> [Task to complete]: Restate the data exactly as given and keep the pictures out.

++++ Extracted data ++++

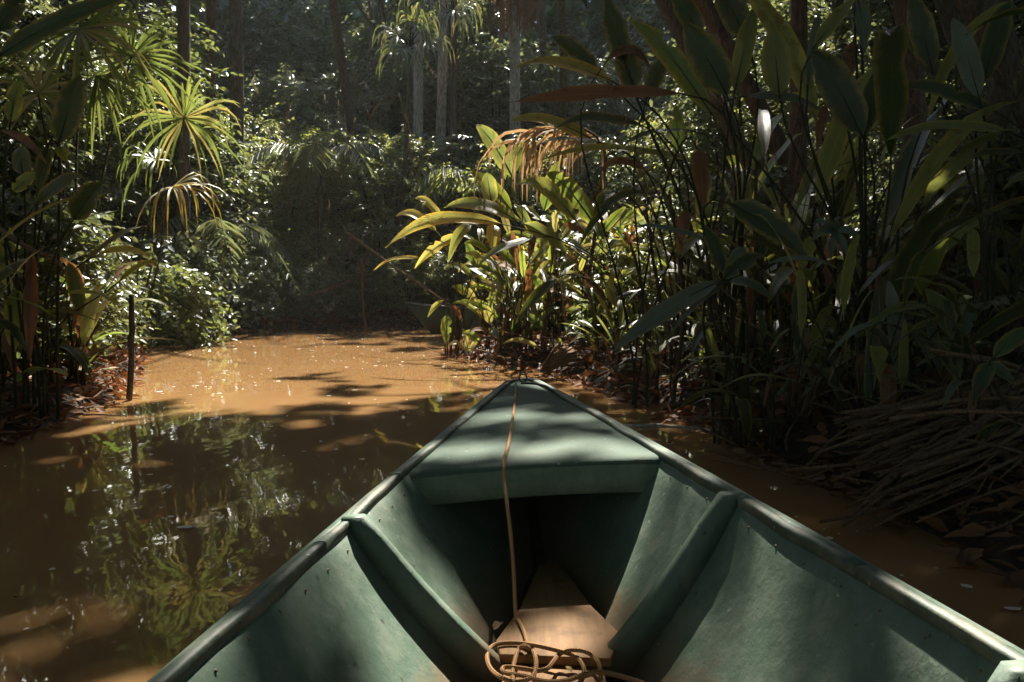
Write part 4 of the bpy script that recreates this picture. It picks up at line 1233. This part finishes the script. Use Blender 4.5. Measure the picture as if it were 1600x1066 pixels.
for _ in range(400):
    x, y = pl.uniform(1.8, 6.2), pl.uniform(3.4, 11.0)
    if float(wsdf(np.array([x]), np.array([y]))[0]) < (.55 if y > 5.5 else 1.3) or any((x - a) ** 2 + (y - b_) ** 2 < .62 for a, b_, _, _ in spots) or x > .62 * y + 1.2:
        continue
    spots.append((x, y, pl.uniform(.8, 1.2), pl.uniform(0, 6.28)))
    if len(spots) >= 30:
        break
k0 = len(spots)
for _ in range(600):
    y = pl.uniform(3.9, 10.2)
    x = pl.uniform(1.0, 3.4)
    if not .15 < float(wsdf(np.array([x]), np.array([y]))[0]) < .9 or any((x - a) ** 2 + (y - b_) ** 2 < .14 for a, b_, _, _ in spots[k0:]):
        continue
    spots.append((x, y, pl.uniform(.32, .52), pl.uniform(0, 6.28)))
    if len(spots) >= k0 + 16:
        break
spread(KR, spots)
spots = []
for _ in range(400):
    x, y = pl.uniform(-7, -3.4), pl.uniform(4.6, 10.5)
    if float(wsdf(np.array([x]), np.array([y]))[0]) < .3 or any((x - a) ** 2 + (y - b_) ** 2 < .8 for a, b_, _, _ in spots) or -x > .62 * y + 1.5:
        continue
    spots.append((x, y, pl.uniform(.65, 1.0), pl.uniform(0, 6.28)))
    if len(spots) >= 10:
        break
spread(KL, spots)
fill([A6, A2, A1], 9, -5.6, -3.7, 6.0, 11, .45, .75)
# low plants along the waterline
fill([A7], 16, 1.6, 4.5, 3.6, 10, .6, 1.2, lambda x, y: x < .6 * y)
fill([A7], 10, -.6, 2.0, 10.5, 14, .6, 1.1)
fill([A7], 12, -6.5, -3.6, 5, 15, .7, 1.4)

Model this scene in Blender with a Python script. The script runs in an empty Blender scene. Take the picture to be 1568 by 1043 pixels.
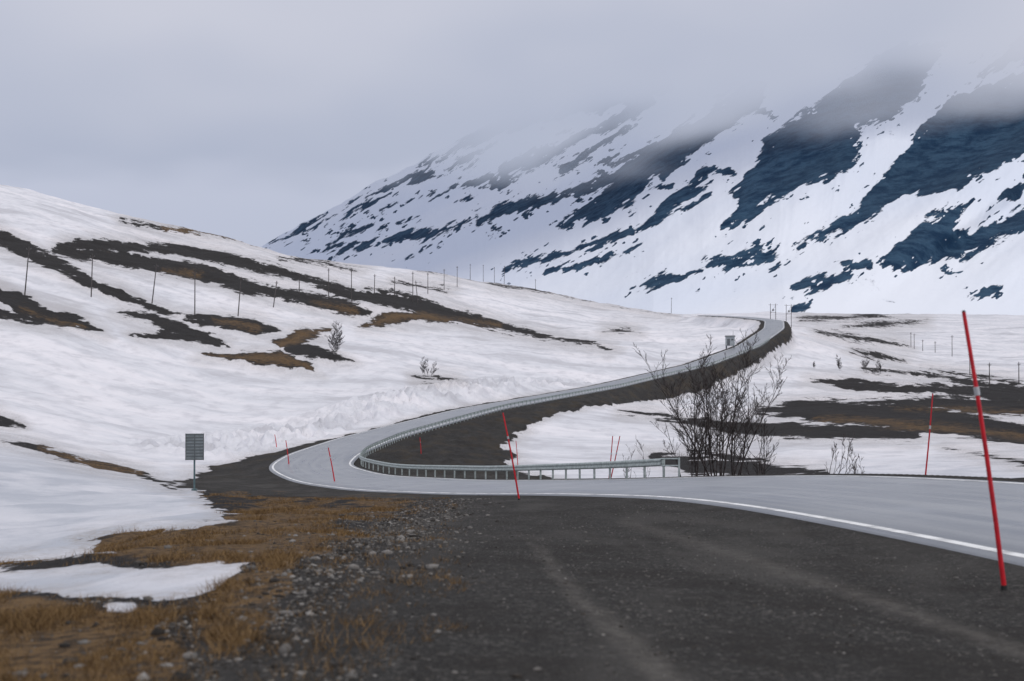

++++

> [Correct result]:
Write part 4 of the bpy script that recreates this picture. It picks up at line 1233. This part finishes the script. Use Blender 4.5. Measure the picture as if it were 1600x1066 pixels.
for _ in range(400):
    x, y = pl.uniform(1.8, 6.2), pl.uniform(3.4, 11.0)
    if float(wsdf(np.array([x]), np.array([y]))[0]) < (.55 if y > 5.5 else 1.3) or any((x - a) ** 2 + (y - b_) ** 2 < .62 for a, b_, _, _ in spots) or x > .62 * y + 1.2:
        continue
    spots.append((x, y, pl.uniform(.8, 1.2), pl.uniform(0, 6.28)))
    if len(spots) >= 30:
        break
k0 = len(spots)
for _ in range(600):
    y = pl.uniform(3.9, 10.2)
    x = pl.uniform(1.0, 3.4)
    if not .15 < float(wsdf(np.array([x]), np.array([y]))[0]) < .9 or any((x - a) ** 2 + (y - b_) ** 2 < .14 for a, b_, _, _ in spots[k0:]):
        continue
    spots.append((x, y, pl.uniform(.32, .52), pl.uniform(0, 6.28)))
    if len(spots) >= k0 + 16:
        break
spread(KR, spots)
spots = []
for _ in range(400):
    x, y = pl.uniform(-7, -3.4), pl.uniform(4.6, 10.5)
    if float(wsdf(np.array([x]), np.array([y]))[0]) < .3 or any((x - a) ** 2 + (y - b_) ** 2 < .8 for a, b_, _, _ in spots) or -x > .62 * y + 1.5:
        continue
    spots.append((x, y, pl.uniform(.65, 1.0), pl.uniform(0, 6.28)))
    if len(spots) >= 10:
        break
spread(KL, spots)
fill([A6, A2, A1], 9, -5.6, -3.7, 6.0, 11, .45, .75)
# low plants along the waterline
fill([A7], 16, 1.6, 4.5, 3.6, 10, .6, 1.2, lambda x, y: x < .6 * y)
fill([A7], 10, -.6, 2.0, 10.5, 14, .6, 1.1)
fill([A7], 12, -6.5, -3.6, 5, 15, .7, 1.4)

Model this scene in Blender with a Python script. The script runs in an empty Blender scene. Take the picture to be 1568 by 1043 pixels.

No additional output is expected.